I have no idea what was in his version, but my sauce (served from a squeeze bottle in a funky shape - boo ya) was basically a lemon juice vinaigrette of lemon juice, white balsamic, and olive oil, enhanced with this really kick ass pomegranate syrup i found at a little middle eastern market. the syrup is incredible - super concentrated pomegranate flavor that somehow has all the sweetness leeched out so that you can control the sweetness level yourself. then the lemon-pomegranate vinaigrette was mounted with butter (again, you must be shocked) and sweetened with honey to form what i think was a nicely balanced, smooth and tangy sauce that brightened up the tender scallops. one last touch that was small but important to me, was the addition of a pinch of fluer de sel and a thyme sprig tip to each scallop. when consumed together, the salt cut the sweetness slightly and, right at the end, the thyme imparted a floral freshness, thus keeping the whole bite almost refreshing. (holy crap, that little tirade, although absolutely true and my honest thoughts, is worth a post of its own. seriously, who the hell do i think i am, haha...)
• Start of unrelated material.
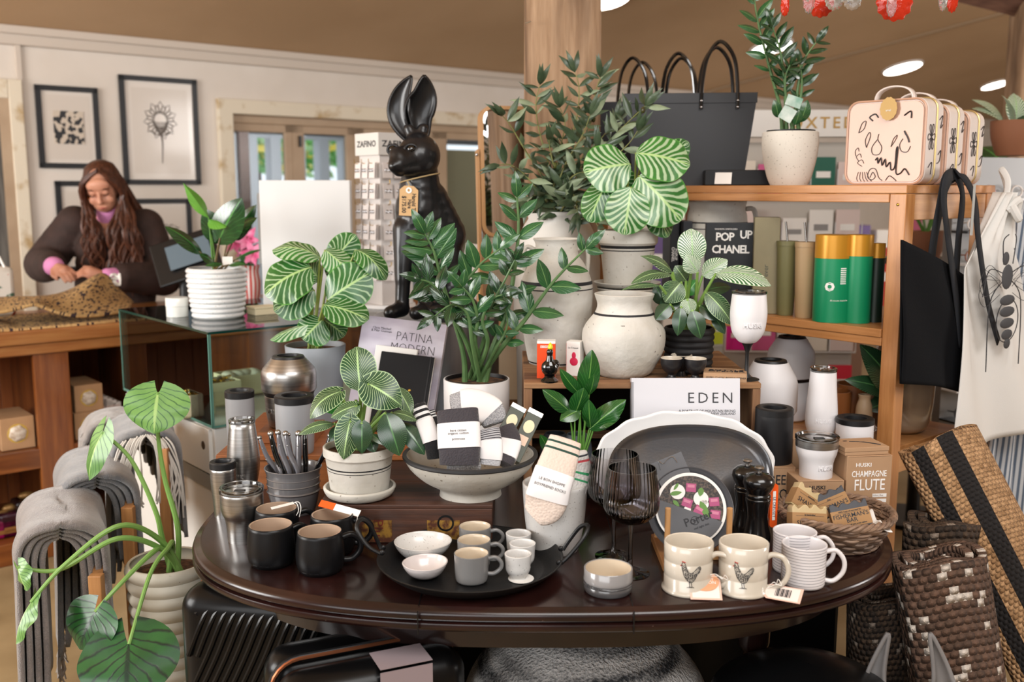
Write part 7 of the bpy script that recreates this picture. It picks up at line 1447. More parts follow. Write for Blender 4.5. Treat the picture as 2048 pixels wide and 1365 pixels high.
t1, p1, w1 = throw('front grey wool throw draped lowest on the rack, behind the big green leaves', 118, 1056, 2.30, 165, .12, m_wool, .34)
t2, p2, w2 = throw('middle grey wool throw on the rack, behind and above the lowest one', 192, 955, 2.62, 150, .22, m_wool2, .34)
t3, p3, w3 = throw('highest dark grey throw on the rack with a long white fringe, beside the glass case', 290, 868, 2.84, 130, .35, m_wool2, .30, fringe=False)
t4, p4, w4 = throw('pale throw at the back of the rack against the display case', 235, 842, 3.10, 130, .5, m_wool3, .18, fringe=False)
g = G(); rr = random.Random(8)
for i in range(34):
    q = rr.random(); a = V((-.055 + .11*q + rr.uniform(-.01, .01), -.012, .0 - .03*abs(q-.5))); sd_ = -1 if q < .5 else 1
    g.tube(catmull([a, a + V((sd_*.02, -.012, -.03)), a + V((sd_*.035 + rr.uniform(-.02, .02), -.014, -.12)), a + V((sd_*.03 + rr.uniform(-.03, .03), -.012, -.2 - rr.random()*.05))], 4), .0028, 5)
f_ = g.build('fringe', M('fringe_white', '#cfc9c0', .9), t3); f_['kind'] = 'stuff'
rk = thing('throw_rack', 'light wooden rack whose posts show between the hanging throws', 'rack', (p2.x, p2.y, 0)); 
for (px, py, Y, lab) in ((192, 1150, 2.30, 0), (256, 1014, 2.62, 1), (326, 897, 2.84, 2)):
    a = PY(px, py, Y) - rk.location; g = G(); g.box0(a.x-.016, a.x+.016, a.y-.012, a.y+.012, 0, a.z); g.build('post', m_rail, rk, smooth=False, bevel=.002)
    g = G(); g.box(.024, .36, .024, (a.x + sin(R(-24))*.18 if False else a.x - .06, a.y+.17, a.z-.02), (0, 0, R(20))); g.build('rail', m_rail, rk, smooth=False)
# big leafed plant
s_ = ppm((0, 2.42, .5)); L = V(((333-1024)/s_, 2.44, 0)); ep = thing('potted_elephant_ear', 'tall elephant ear plant with huge heart leaves in a ribbed cream pot on the floor', 'potted plant', L)
zr = lp(L, 333, 1122).z; r_ = 81/ppm((0, 2.44, zr)); m_rp = M('cream_ribbed_planter', '#cbc6b8', .5, col2='#b5ae9d', vs=6, speck=('#8d8675', 120, .76))
g = G(); g.lathe(vessel(ribs([(r_*.72, 0), (r_*.86, zr*.5), (r_, zr)], 17, .007), .008), 56); g.build('pot', m_rp, ep); soil(ep, r_*.88, zr-.03)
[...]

plating wise, well, i'm proud gosh darnit! why can't i use a squeeze bottle, a rectangular plate, and the rule of thirds to compose a dish that looks better than it tastes?!?
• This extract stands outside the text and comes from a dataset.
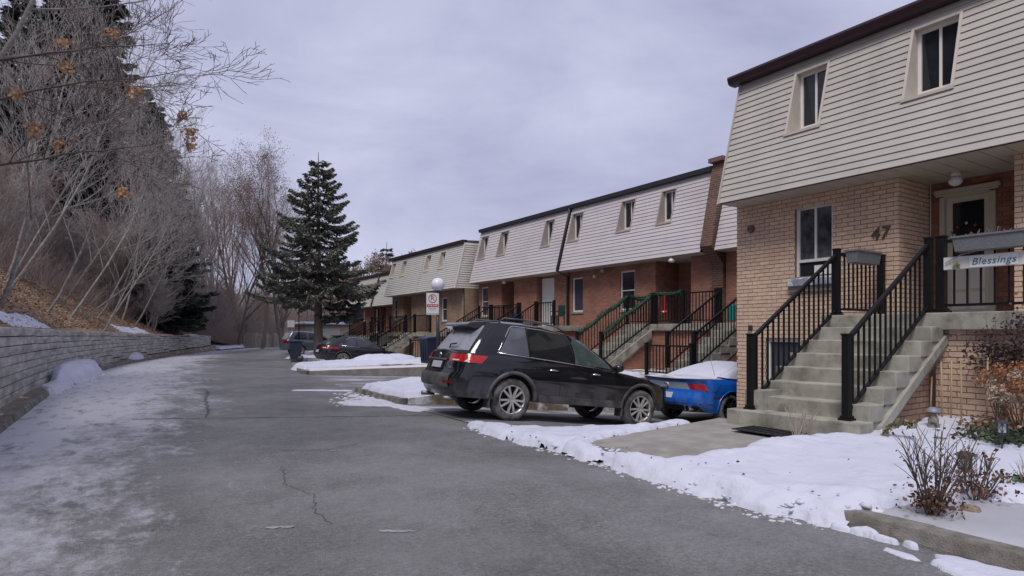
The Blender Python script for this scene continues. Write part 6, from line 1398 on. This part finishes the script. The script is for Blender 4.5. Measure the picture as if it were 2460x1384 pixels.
for i, (x, y, s, tr_, rt, lab) in enumerate([(2.5, 56.5, .92, conA, 0, 'dark conifer on the bank whose pointed tip shows against the sky'), (-.9, 52.5, 1.0, conB, 1, 'tallest dark conifer on the bank, reaching the top of the picture'), (3.0, 50.0, .8, conA, 4.4, 'dark conifer standing nearest the road, just right of the pointed one'), (-4.5, 52, .95, conA, 2, 'dark conifer at the far left behind the branches'), (-2.6, 58, .9, conB, 3, 'dark conifer behind the tallest one')]):
    plant_tree(tr_, 'conifer_tree', lab, 'tree', x, y, hz(x, y), s, rt, gc)
sm_ = conifer(13, 2.3, .7, .1, mneedd, 10, 90, .2, .2, .9)
plant_tree(sm_, 'young_conifer', 'small dark young conifer just above the far wall top', 'tree', 2.9, 49.2, hz(2.9, 49.2), 1, 0)
far1 = conifer(21, 11, 2.6, 1, mneedb, 16, 26, .5, .1, .9, .2)
for i, (x, y, s, lab) in enumerate([(36, 90, 1.35, 'bluish conifer on the skyline right of the spruce'), (37.9, 88.7, 1.2, 'shorter conifer on the skyline above the cream-grey roof'), (41.5, 86, 1.15, 'conifer behind the cream-grey roof next to bare tops')]):
    plant_tree(far1, 'conifer_tree', lab, 'tree', x, y, .5, s, i*2.0, 'conifers on the skyline')
mrus = M('rusty_leaf', (.20, .125, .085), .9, .3, 1, island=.4); mpod = M('dark_pod_leaf', (.17, .12, .10), .9, .3, 1, island=.4)
def leafy(seed, H, r0, n, size, mat, spreadz, **k):
    lo, hi, tips = grow(seed, H, r0, **k); r = np.random.default_rng(seed); T = np.array([tuple(p) for p in tips]); T = T[T[:, 2] > H*spreadz]
    c = T[r.integers(0, len(T), n)]+r.normal(0, .28, (n, 3)); d = r.normal(0, 1, (n, 3)); d /= np.linalg.norm(d, axis=1)[:, None]; e = np.cross(d, r.normal(0, 1, (n, 3))); e /= np.linalg.norm(e, axis=1)[:, None]; s = size*(.5+r.random((n, 1)))
    V = np.stack([c, c+d*s*.5+e*s*.3, c+d*s, c+d*s*.5-e*s*.3], 1).reshape(-1, 3)
    return treemesh('trunk', *segmesh(lo, 7), mbarkd, True), treemesh('crown', *segmesh(hi, 3), mtwigb), treemesh('leaves', V, np.arange(len(V)).reshape(-1, 4), mat)
loc_ = leafy(31, 14.5, .2, 15000, .085, mpod, .45, lean=(.1, 0), kids=(14, 8, 6, 4), levels=4, spread=.6, up=.07, first=.35)
for i, (x, y, s, rt, lab) in enumerate([(12.6, 63, .95, 0, 'tall tree with clustered dark pods left of the spruce'), (14.8, 64, 1.02, 2.2, 'tallest tree with clustered dark pods just behind the spruce')]):
    t_ = plant_tree(loc_, 'pod_tree', lab, 'tree', x, y, 0, s, rt, 'pod trees behind the spruce'); inst('leaves', loc_[2], (0, 0, 0), t_)
rst = leafy(41, 9.5, .16, 6500, .2, mrus, .3, lean=(.05, 0), kids=(11, 7, 5, 3), levels=4, spread=.7, up=.06, first=.3)
for i, (x, y, s, rt, lab) in enumerate([(27, 76, .8, 0, 'rusty brown tree between spruce and cream-grey house'), (31, 80, .95, 1.5, 'rusty brown tree over the far dark red brick house'), (36, 82, 1.0, 3.0, 'rusty brown tree crown above the cream-grey roof edge'), (24.5, 82, .9, 4.2, 'rusty brown tree right behind the spruce crown')]):
    t_ = plant_tree(rst, 'brown_tree', lab, 'tree', x, y, 0, s, rt, 'rusty trees behind the far houses'); inst('leaves', rst[2], (0, 0, 0), t_)
for i, (x, y, s, rt, lab) in enumerate([(45, 86, .8, 0, 'pair of bare tops over the cream-grey roof, left one'), (47.5, 85, .72, 2, 'pair of bare tops over the cream-grey roof, right one')]): plant_tree(TALL[i], 'bare_tree', lab, 'tree', x, y, 1.5, s, rt, 'bare tops over the roof')
# thicket and far woods that read as one mass
r = np.random.default_rng(77); n = 17000
y = 20+r.random(n)**.9*66; x = wx(y)-.5-r.random(n)**1.3*7.5; z = hill(x, y); L = .5+1.7*r.random(n); a = r.normal(0, .55, (n, 2)); d = np.stack([a[:, 0]+.3, a[:, 1], np.ones(n)], 1); d /= np.linalg.norm(d, axis=1)[:, None]
p = np.stack([x, y, z-.05], 1); q = p+d*L[:, None]*.55; q2 = q+(d+r.normal(0, .35, (n, 3)))*L[:, None]*.4
S = np.concatenate([np.concatenate([p, q, np.full((n, 1), .008), np.full((n, 1), .006)], 1), np.concatenate([q, q2, np.full((n, 1), .006), np.full((n, 1), .003)], 1)])
keep = np.concatenate([(x < wx(y)-np.interp(y, [0, 34, 46, 56, 60], [4.6, 3.8, 1.8, .6, .0]))]*2); tag(bigmesh('undergrowth', *segmesh(S[keep], 3), mtwigb, kind='stuff'), 'tangled brown undergrowth covering the bank', 'undergrowth')
n = 3200; th_ = r.random(n); y = 88+r.random(n)*26; xx = -6+r.random(n)*78; zt = 3+6*r.random(n)
p = np.stack([xx, y, np.zeros(n)], 1); q = p+np.stack([r.normal(0, .8, n), r.normal(0, .8, n), zt], 1); ks = []
S = [np.concatenate([p, q, np.full((n, 1), .07), np.full((n, 1), .03)], 1)]
for k in range(9):
    f = .3+.7*r.random((n, 1)); c = p*(1-f)+q*f; e = c+r.normal(0, 1, (n, 3))*np.array([.9, .9, .5])+np.array([0, 0, .9]); S.append(np.concatenate([c, e, np.full((n, 1), .03), np.full((n, 1), .012)], 1))
tag(bigmesh('far_woods', *segmesh(np.concatenate(S), 3), mtwigb, kind='stuff'), 'brown haze of distant bare woods closing the street', 'woods')
n = 46000; y = 14+r.random(n)**1.15*52; x = wx(y)-.12-r.random(n)**1.2*9; z = hill(x, y)+.015+.03*r.random(n); s = .028+.035*r.random((n, 1)); d = r.normal(0, 1, (n, 3)); d[:, 2] *= .45; d /= np.linalg.norm(d, axis=1)[:, None]; e = np.cross(d, np.array([0, 0, 1.])+r.normal(0, .4, (n, 3))); e /= np.linalg.norm(e, axis=1)[:, None]
c = np.stack([x, y, z], 1); V = np.stack([c-d*s, c+e*s*.6, c+d*s, c-e*s*.6], 1).reshape(-1, 3)
tag(bigmesh('leaf_litter', V, np.arange(len(V)).reshape(-1, 4), M('fallen_leaf', (.30, .205, .145), .9, .25, 3, island=.55), kind='stuff'), 'fallen brown leaves covering the bank above the wall', 'leaves')
def raw(me):
    v = np.empty(len(me.vertices)*3, np.float32); me.vertices.foreach_get('co', v); q = np.empty(len(me.loops), np.int32); me.loops.foreach_get('vertex_index', q); return v.reshape(-1, 3), q.reshape(-1, len(me.loops)//len(me.polygons))
for nm, mat, parts in (('bank_woods', mneedd, [(conA[1], -8, 6, .75), (conA[1], -9, 14, .8), (conA[1], -7.5, 21, .7)]), ('bank_woods', mtwig, [(SAP[0][1], -5, 3, 1), (SAP[2][1], -5.5, 8.5, 1.1), (SAP[1][1], -5.2, 12.5, 1.1), (SAP[0][1], -6, 18, 1.1)])):
    VV = []; QQ = []; o = 0
    for me, x, y, s in parts: v, q = raw(me); VV.append(v*s+np.array([x, y, hz(x, y)])); QQ.append(q+o); o += len(v)
    tag(bigmesh(nm, np.concatenate(VV), np.concatenate(QQ), mat, kind='stuff'), 'wooded bank facing the near house, seen in its window reflections' if mat is mneedd else 'bare brush on the bank facing the near house', 'woods')
# ---------------------------------------------------------------- things beyond the bend
fn = thing('board_fence', 'far weathered board fence beyond the bend left of the spruce', 'fence', (14, 66, 0)); mfn = M('fence_wood', (.27, .24, .2), .9, .2, 5, island=.3)
for k in range(26): x = 11.5+k*.30; B().box(x, x+.26, 66+.18*k, 66.03+.18*k, 0, 1.35+.1*((k*5) % 3)).build('board', mfn, fn)
B().bar((11.5, 66.05, 1.0), (19.3, 70.7, 1.0), .05, .1).build('rail', mfn, fn)
gg = thing('garage', 'small far garage with snow on its flat roof beyond the lantern post', 'building', (21, 70, 0))
B().box(18.6, 23.5, 70, 75, 0, 2.3).build('wall', M('garage_wall', (.33, .29, .24), .9, .1), gg); B().box(18.3, 23.8, 69.6, 75.3, 2.3, 2.42).build('roof', MT['fascia'], gg); B().box(18.35, 23.75, 69.65, 75.2, 2.42, 2.75).build('roof_snow', MT['snow'], gg, bev=.12); B().box(19.2, 22.4, 69.95, 70, 0, 2.0).build('door', M('garage_door', (.42, .4, .36), .7, .1), gg)
fs = thing('road_sign', 'pale square sign on a post far down the road near the lantern', 'sign', (13.6, 56, 0)); B().tube([(13.6, 56, 0), (13.6, 56, 2.6)], .03, 8).build('post', MT['metalgrey'], fs); B().box(13.3, 13.9, 55.94, 55.97, 2.0, 2.6).build('plate', msw, fs)
lawn_far = None
print('TRIS', sum(len(m.polygons) for m in bpy.data.meshes), 'OBJ', len(bpy.data.objects))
fourth course ~ sea bass, beniimo salt al cartoccio
check it: baking in paper rocks. baking the tastiest fish in the ocean in paper rocks squared. baking the tastiest fish in the ocean in paper seasoned with beniimo salt that your dear friends brought you all the way from japan rocked the house d-0-w-n. super, super simple. julienned red bell pepper and carrots, a nice hunk of sea bass, thyme (again) and the beniimo salt are assembled in an envelope of parchment paper and baked for 9 mins at 500. bam. done.

so the beniimo salt. comes from beni imo, or Okinawan sweet potatos. the dried, minced sweet potatos are mixed with salt and just float around like little bits of purple haze. when added to the fish, their color bleeds, creating little purple patches on the fish. topped with the thyme, the colors blended beautifully - from bottom to top: red and orange, white, purple and green. it was a straight tie-dye dish... the hippie in me smiled big.
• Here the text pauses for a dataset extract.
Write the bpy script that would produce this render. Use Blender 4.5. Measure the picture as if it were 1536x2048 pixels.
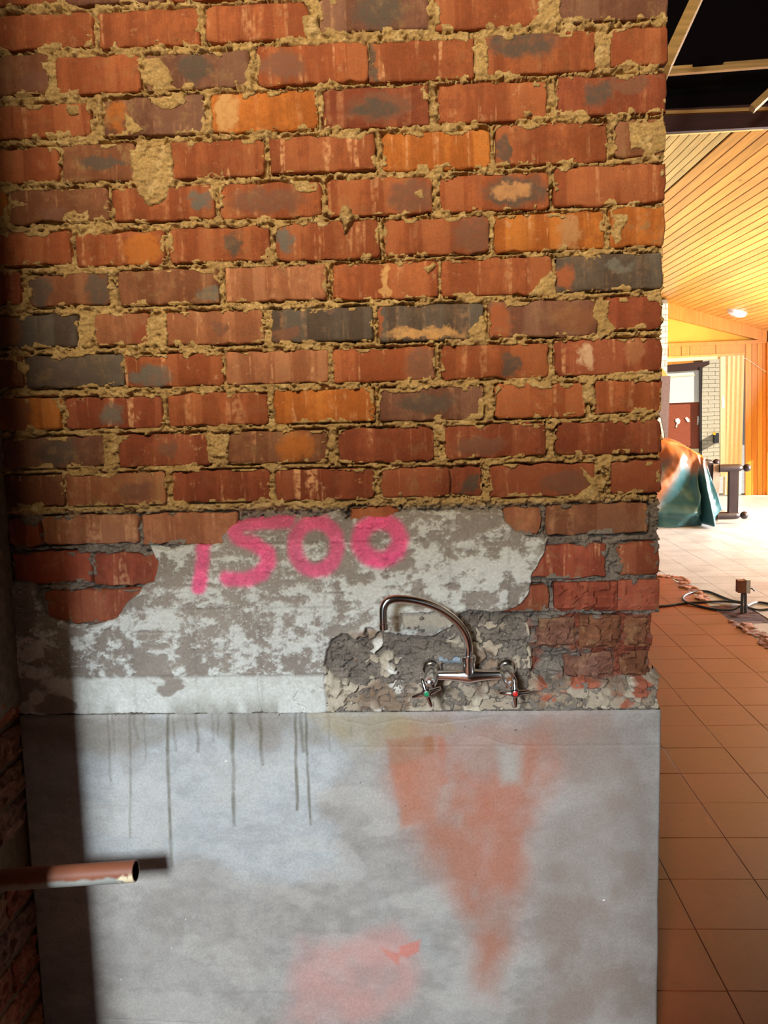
import bpy, math, random
import numpy as np
from mathutils import Vector, Matrix

# ------------------------------------------------------------------ clear
for o in list(bpy.data.objects):
    bpy.data.objects.remove(o, do_unlink=True)
scene = bpy.context.scene
COL = scene.collection
rng = random.Random(7)

# ------------------------------------------------------------------ camera
IMW, IMH = 1536.0, 2048.0
F, D, YAW, PITCH, ROLL, HC = 1713.9, 1.8223, .0516, .1214, -.0271, 1.546


def cam_axes():
    cy, sy = math.cos(YAW), math.sin(YAW)
    f = np.array([-sy, cy, 0.]); r = np.array([cy, sy, 0.]); u = np.array([0, 0, 1.])
    cp, sp = math.cos(PITCH), math.sin(PITCH)
    f2 = f * cp - u * sp; u2 = u * cp + f * sp
    cr, sr = math.cos(ROLL), math.sin(ROLL)
    return r * cr + u2 * sr, u2 * cr - r * sr, f2


AX_R, AX_U, AX_F = cam_axes()
CAM = np.array([0., -D, HC])
cam = bpy.data.cameras.new('camera')
cam.sensor_fit = 'HORIZONTAL'; cam.sensor_width = 36.0
cam.lens = F / IMW * 36.0
cam.clip_start = .02; cam.clip_end = 200
cam_o = bpy.data.objects.new('camera', cam); COL.objects.link(cam_o)
m = Matrix.Identity(4)
for i in range(3):
    m[i][0] = AX_R[i]; m[i][1] = AX_U[i]; m[i][2] = -AX_F[i]; m[i][3] = CAM[i]
cam_o.matrix_world = m
scene.camera = cam_o

# ------------------------------------------------------------------ world, lights, exposure
world = bpy.data.worlds.new('world'); scene.world = world
world.use_nodes = True
bg = world.node_tree.nodes['Background']
bg.inputs[0].default_value = (.80, .86, .95, 1); bg.inputs[1].default_value = .22
vs = scene.view_settings
vs.view_transform = 'Standard'; vs.look = 'None'; vs.gamma = 1.0
vs.use_curve_mapping = False
vs.exposure = 0.0


def aim(o, target):
    d = Vector(target) - o.location
    o.rotation_euler = d.to_track_quat('-Z', 'Y').to_euler()


def area(name, loc, target, sx, sy, power, col):
    l = bpy.data.lights.new(name, 'AREA'); l.shape = 'RECTANGLE'
    l.size = sx; l.size_y = sy; l.energy = power; l.color = col
    o = bpy.data.objects.new(name, l); COL.objects.link(o)
    o.location = loc; aim(o, target)
    return o


# daylight of the doorway behind the photographer, cool
area('doorway_daylight', (-.74, -4.0, 2.40), (-.45, 0, .55), .40, .50, 330, (.80, .92, 1.0))
# added warm fill for the upper brickwork, no real source there
area('roof_opening_light', (-.68, -3.4, 3.45), (-.1, 0, 1.4), 1.2, .55, 195, (1.0, .83, .55))
# added fill in front of the closed right wall, brightens hall and ceiling
area('window_wall_daylight', (6.75, 6.9, 1.25), (2.6, 5.6, 2.7), 4.6, 2.0, 1900, (.97, .98, 1.0))
sun = bpy.data.lights.new('sun', 'SUN'); sun.energy = 16; sun.angle = math.radians(.6); sun.color = (1, .93, .80)
sun_o = bpy.data.objects.new('sun', sun); COL.objects.link(sun_o)
sun_o.location = (12, 6, 8)
sun_o.rotation_euler = Vector((-.86, .22, -.46)).to_track_quat('-Z', 'Y').to_euler()


# ------------------------------------------------------------------ helpers
def ray(x, y):
    return AX_F + AX_R * ((x - IMW / 2) / F) - AX_U * ((y - IMH / 2) / F)


def at(x, y, Y):
    d = ray(x, y); t = (Y + D) / d[1]
    return CAM + d * t


def on_floor(x, y, z=0.):
    d = ray(x, y); t = (z - HC) / d[2]
    return CAM + d * t


def on_x(x, y, X):
    d = ray(x, y); t = X / d[0]
    return CAM + d * t


def wxz(x, y):
    q = at(x, y, 0.); return q[0], q[2]


def project(P):
    d = np.asarray(P, float) - CAM; z = d @ AX_F
    return IMW / 2 + F * (d @ AX_R) / z, IMH / 2 - F * (d @ AX_U) / z


def lin(r, g, b):
    def c(v):
        v = v / 255.
        return v / 12.92 if v <= .04045 else ((v + .055) / 1.055) ** 2.4
    return (c(r), c(g), c(b))


def A(*c):
    return np.array(lin(*c))


def _hash(ix, iy, seed):
    h = (ix.astype(np.int64) * 374761393 + iy.astype(np.int64) * 668265263 + seed * 1442695041) & 0xffffffff
    h = ((h ^ (h >> 13)) * 1274126177) & 0xffffffff
    h = (h ^ (h >> 16)) & 0xffffffff
    return h / 4294967295.0


def vnoise(x, y, seed=0):
    ix = np.floor(x); iy = np.floor(y); fx = x - ix; fy = y - iy
    ix = ix.astype(np.int64); iy = iy.astype(np.int64)
    fx = fx * fx * (3 - 2 * fx); fy = fy * fy * (3 - 2 * fy)
    a = _hash(ix, iy, seed); b = _hash(ix + 1, iy, seed)
    c = _hash(ix, iy + 1, seed); d = _hash(ix + 1, iy + 1, seed)
    return (a * (1 - fx) + b * fx) * (1 - fy) + (c * (1 - fx) + d * fx) * fy


def fbm(x, y, seed=0, octv=4, gain=.5):
    s = 0; a = 1; t = 0
    for k in range(octv):
        s = s + a * vnoise(x * 2 ** k + 17.3 * k, y * 2 ** k - 9.1 * k, seed + k); t += a; a *= gain
    return s / t


def worley(x, y, seed=0):
    ix = np.floor(x).astype(np.int64); iy = np.floor(y).astype(np.int64)
    f1 = np.full(x.shape, 9.); f2 = np.full(x.shape, 9.); cid = np.zeros(x.shape)
    gx = np.zeros(x.shape); gy = np.zeros(x.shape)
    for dx in (-1, 0, 1):
        for dy in (-1, 0, 1):
            jx = ix + dx; jy = iy + dy
            px = jx + .15 + .7 * _hash(jx, jy, seed); py = jy + .15 + .7 * _hash(jx, jy, seed + 91)
            d = np.hypot(x - px, y - py)
            closer = d < f1
            f2 = np.where(closer, f1, np.minimum(f2, d))
            cid = np.where(closer, _hash(jx, jy, seed + 7), cid)
            gx = np.where(closer, x - px, gx); gy = np.where(closer, y - py, gy)
            f1 = np.where(closer, d, f1)
    return f1, f2, cid, gx, gy


def sstep(a, b, x):
    t = np.clip((x - a) / (b - a), 0, 1); return t * t * (3 - 2 * t)


def seg_dist(X, Z, pts, closed=False):
    d = np.full(X.shape, 1e9)
    n = len(pts)
    for i in range(n if closed else n - 1):
        ax, az = pts[i]; bx, bz = pts[(i + 1) % n]
        vx, vz = bx - ax, bz - az; L = vx * vx + vz * vz + 1e-12
        t = np.clip(((X - ax) * vx + (Z - az) * vz) / L, 0, 1)
        d = np.minimum(d, np.hypot(X - ax - t * vx, Z - az - t * vz))
    return d


def poly_sdf(X, Z, pts):
    inside = np.zeros(X.shape, bool); n = len(pts)
    for i in range(n):
        ax, az = pts[i]; bx, bz = pts[(i + 1) % n]
        c = ((az > Z) != (bz > Z)) & (X < (bx - ax) * (Z - az) / (bz - az + 1e-12) + ax)
        inside ^= c
    d = seg_dist(X, Z, pts, True)
    return np.where(inside, -d, d)


def PX(pts):
    return [wxz(*q) for q in pts]


def link(o, parent=None):
    COL.objects.link(o)
    if parent is not None:
        o.parent = parent
    return o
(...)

fifth course ~ game hen, polenta cakes, carmelized onions
this dish was covered pretty well in my post about the sauce so i'm not going to get into the food per se. i do, however, want to take a moment to talk about the mad respect i have for the organizational genius it must take to run a real deal restaurant. my dish included a stock based sauce, sauteed game hens, sauteed polenta cakes and carmelized shallots. that's 4 little items.

yea, it took me several hours spread over 2 days of cooking to put this one together.

this innocent looking little dish was, however, my biggest organizational success and a very potent reinforcement of the value and efficiency of good prepping and organization. day 1 consisted of butchering the hens, separating out the legs that were to be used for the dish, and making the sauce with the freshly harvested carcasses. while the carcasses roasted with some carrots, onions, celery and garlic, i made the polenta (which, by the way, got a great flavor spike by adding crushed garlic to the stock that was simmered prior to adding the corn meal ~ thanks again french laundry cookbook!). the polenta finished cooking and went into a sheetpan to cool while the carcasses came out of the oven and went on to the stovetop. the sauce was made on the stovetop and then set aside to cool along with the polenta. finally rounds were cut from the sheet of polenta and everything - the sauce, the hen legs and the polenta rounds - went into the fridge, ready for the next day.

day 2 started with seasoning the legs and carmelizing the shallots, hours before dinner. then, come time for this course, all i had to do was sautee the legs and the polenta rounds, pull them and keep them warm while the sauce was finished in the pan used to sautee the legs. lastly, assembly of all the completed pieces and voila - the course was cooked and served in 15 minutes! this may not sound all that impressive, but considering we were five courses in, i had been cooking for like 9 hours at this point, and i HADN'T GOTTEN DRUNK YET, time was certainly of the essence. all the prep meant that i got to start drinking that much faster once dinner service was complete. need i say more?

sixth course ~ sierra nevads braised short ribs, fingerling potato coins
i, along with thousands, nay, millions, have said it before: slow cooked meat rocks. and, as you know, beer is considered to be the 8th wonder of the world at Chez Berliner's. so the two of them together is just fine by us. this is the third time i've served it and everyone always loves it. but i'm getting tired of it so this is the official swan song of the sierra nevada braised short ribs! adios tasty ribs...

well, there you have it. more than you ever wanted to know about this round of DAF. on the whole i'm really pleased. 6 courses plus an appy pulled off with no stress - well, very little stress - and another great night. best part was that i didn't get wasted until AFTER dinner so hey, success!